Black Bostonians Fought For Freedom From Slavery. Where Are The Statues That Tell Their Stories?
It was just a matter of time before the monument debate that has swept across the country, since the police killing of George Floyd in Minneapolis last month, arrived in Boston.
Last week, Dorchester native Tory Bullock posted a video on his Facebook page calling for the removal of the Emancipation Memorial or Freedman’s Memorial on Park Square. The memorial — a copy of the original designed by Thomas Ball, dedicated in Washington, D.C. on April 14, 1876 and paid for by formerly enslaved people — depicts Abraham Lincoln standing over a kneeling slave beckoning him to rise to claim his freedom. Bullock has already caught the attention of Mayor Marty Walsh, who is open to relocating the memorial.

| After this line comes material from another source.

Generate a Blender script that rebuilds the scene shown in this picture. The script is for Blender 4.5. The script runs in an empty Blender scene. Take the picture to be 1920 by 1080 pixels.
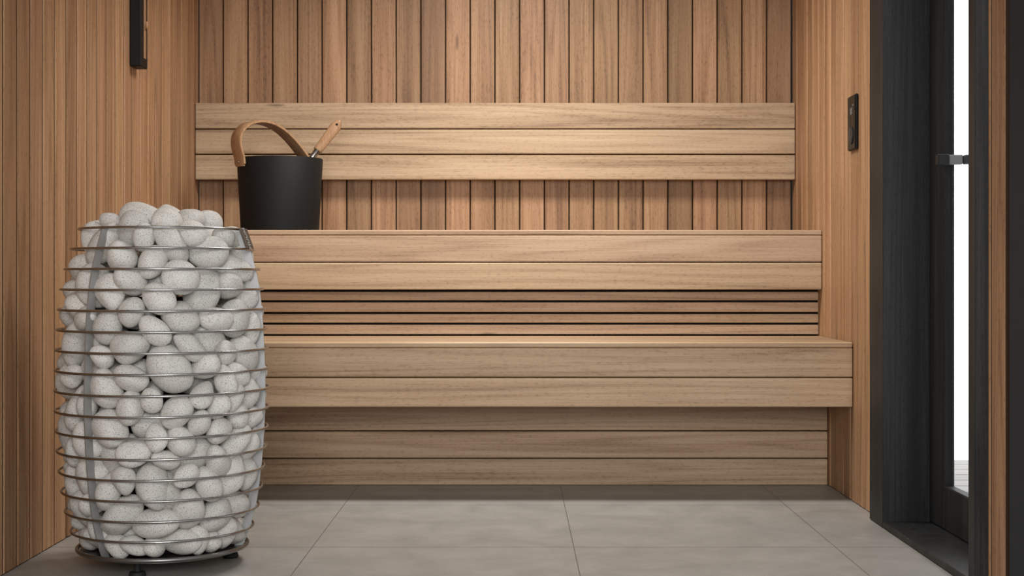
import bpy, bmesh, math, random
import numpy as np
from mathutils import Vector, Matrix, Euler
random.seed(7); rng=np.random.default_rng(23)
S=bpy.context.scene; COL=S.collection
F=2667.0; CX=965.0; CY=520.0; H=0.73
ZK,ZX,ZY=1.0,960,540
XR=1.10; XL=-1.2525; YB=5.64
try: S.view_settings.view_transform='Standard'
except Exception: pass

# ------------------------------------------------------------------ mesh helpers
class MB:
    def __init__(s): s.v=[]; s.f=[]; s.r=[]; s.sm=[]
    def add(s,vs,fs,rnd=None,smooth=False):
        if rnd is None: rnd=random.random()
        o=len(s.v); s.v+= [tuple(v) for v in vs]
        for f in fs: s.f.append([o+i for i in f]); s.r.append(rnd); s.sm.append(smooth)
    def box(s,x0,x1,y0,y1,z0,z1,b=0.002,rnd=None,M=None):
        c=[(x0+x1)/2,(y0+y1)/2,(z0+z1)/2]; h=[abs(x1-x0)/2,abs(y1-y0)/2,abs(z1-z0)/2]
        b=min(b,min(h)*0.9); vs=[]; ix={}
        for sx in (-1,1):
            for sy in (-1,1):
                for sz in (-1,1):
                    sg=(sx,sy,sz)
                    for a in range(3):
                        p=Vector([c[k]+sg[k]*(h[k]-(0 if k==a else b)) for k in range(3)])
                        if M: p=M@p
                        ix[sg+(a,)]=len(vs); vs.append(p)
        fs=[]
        def key(d,a): return ix[(d[0],d[1],d[2],a)]
        for a in range(3):
            bb,cc=(a+1)%3,(a+2)%3
            for sg in (-1,1):
                L=[]
                for p,q in ((-1,-1),(1,-1),(1,1),(-1,1)):
                    d={a:sg,bb:p,cc:q}; L.append(key(d,a))
                fs.append(L)
            for p in (-1,1):
                for q in (-1,1):
                    d0={a:-1,bb:p,cc:q}; d1={a:1,bb:p,cc:q}
                    fs.append([key(d0,bb),key(d1,bb),key(d1,cc),key(d0,cc)])
        for sx in (-1,1):
            for sy in (-1,1):
                for sz in (-1,1):
                    fs.append([ix[(sx,sy,sz,k)] for k in range(3)])
        s.add(vs,fs,rnd)
    def lathe(s,prof,n=64,c=(0,0,0),closed=False):
        vs=[];fs=[]
        for r,z in prof:
            for k in range(n):
                a=2*math.pi*k/n; vs.append((c[0]+r*math.cos(a),c[1]+r*math.sin(a),c[2]+z))
        m=len(prof)
        for i in range(m if closed else m-1):
            j=(i+1)%m
            for k in range(n):
                l=(k+1)%n; fs.append([i*n+k,i*n+l,j*n+l,j*n+k])
        s.add(vs,fs,0.5,True)
    def torus(s,R,r,z,n=128,m=12):
        s.lathe([(R+r*math.cos(2*math.pi*i/m),z+r*math.sin(2*math.pi*i/m)) for i in range(m)],n,closed=True)
    def sweep(s,pts,secs,smooth=True):
        vs=[];fs=[];n=None
        for i in range(len(pts)):
            q=secs(i); n=len(q); vs+=q
        for i in range(len(pts)-1):
            for k in range(n):
                l=(k+1)%n; fs.append([i*n+k,i*n+l,(i+1)*n+l,(i+1)*n+k])
        fs.append(list(range(n))); fs.append([(len(pts)-1)*n+k for k in range(n)])
        s.add(vs,fs,0.4,smooth)
    def tube(s,p0,p1,r0,r1=None,n=20):
        r1=r0 if r1 is None else r1
        p0=Vector(p0);p1=Vector(p1);d=(p1-p0).normalized()
        u=d.orthogonal().normalized();w=d.cross(u)
        P=[p0,p1];Rr=[r0,r1]
        s.sweep(P,lambda i:[P[i]+Rr[i]*(math.cos(2*math.pi*k/n)*u+math.sin(2*math.pi*k/n)*w) for k in range(n)],True)
    def build(s,name,mat,parent=None,loc=(0,0,0),autosmooth=False):
        me=bpy.data.meshes.new(name); me.from_pydata(s.v,[],s.f)
        bm=bmesh.new(); bm.from_mesh(me); bmesh.ops.recalc_face_normals(bm,faces=bm.faces); bm.to_mesh(me); bm.free()
        at=me.attributes.new('rnd','FLOAT','FACE'); at.data.foreach_set('value',s.r)
        me.polygons.foreach_set('use_smooth',s.sm)
        if autosmooth:
            try: me.set_sharp_from_angle(angle=math.radians(40))
            except Exception: pass
        me.materials.append(mat); o=bpy.data.objects.new(name,me); COL.objects.link(o)
        o.location=loc
        if parent: o.parent=parent
        return o
def empty(name,loc,label,cat,group=None):
    o=bpy.data.objects.new(name,None); COL.objects.link(o); o.location=loc; o.empty_display_size=0.05
    o['label']=label;o['category']=cat
    if group:o['group']=group
    return o
def struct(o): o['kind']='structure'; return o
def lin(r,g,b):
    f=lambda c:(c/255/12.92 if c/255<=0.04045 else ((c/255+0.055)/1.055)**2.4)
    return (f(r),f(g),f(b),1)

# ------------------------------------------------------------------ materials
def newmat(name):
    m=bpy.data.materials.new(name); m.use_nodes=True; nt=m.node_tree
    return m,nt,nt.nodes,nt.links,nt.nodes['Principled BSDF']
def simple(name,col,rough=0.5,metal=0.0,noise=0.0,scale=200,bump=0.0,spec=0.5):
    m,nt,N,L,P=newmat(name)
    P.inputs['Base Color'].default_value=col; P.inputs['Roughness'].default_value=rough
    P.inputs['Metallic'].default_value=metal; P.inputs['Specular IOR Level'].default_value=spec
    tc=N.new('ShaderNodeTexCoord'); nz=N.new('ShaderNodeTexNoise'); nz.inputs['Scale'].default_value=scale; nz.inputs['Detail'].default_value=4
    L.new(tc.outputs['Object'],nz.inputs['Vector'])
    mr=N.new('ShaderNodeMapRange'); mr.inputs['To Min'].default_value=1-noise; mr.inputs['To Max'].default_value=1+noise
    L.new(nz.outputs['Fac'],mr.inputs['Value'])
    mx=N.new('ShaderNodeMix'); mx.data_type='RGBA'; mx.blend_type='MULTIPLY'; mx.inputs['Factor'].default_value=1
    mx.inputs['A'].default_value=col; L.new(mr.outputs['Result'],mx.inputs['B']); L.new(mx.outputs['Result'],P.inputs['Base Color'])
    if bump:
        b=N.new('ShaderNodeBump'); b.inputs['Strength'].default_value=bump; b.inputs['Distance'].default_value=0.002
        L.new(nz.outputs['Fac'],b.inputs['Height']); L.new(b.outputs['Normal'],P.inputs['Normal'])
    return m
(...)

In the video, Bullock expresses frustration with the “Black dude on his knees” — a popular motif within abolitionist circles before the Civil War. Bullock asks, “Does that make you feel powerful? Does that make you feel respected? Does that make you feel good?”
He is not the first African American to express such concern with the depiction of the Black man in this memorial or the narrative of emancipation that it represents.
Abolitionist Frederick Douglass served as the keynote speaker at the D.C. dedication. In front of thousands of Black residents and much of the federal government, including President Ulysses S. Grant, Douglass declared, “my white fellow-citizens…you are the children of Abraham Lincoln. We are at best only his stepchildren; children by adoption, children by force of circumstances and necessity.” Douglass fought too hard and for too long to fall in line with the image of Lincoln as the “Great Emancipator.”
Although Douglass never referenced the enslaved man in his speech, modeled after Archer Alexander, he is reported to have objected privately by suggesting, “it showed the negro on his knee when a more manly attitude would have been indicative of freedom.”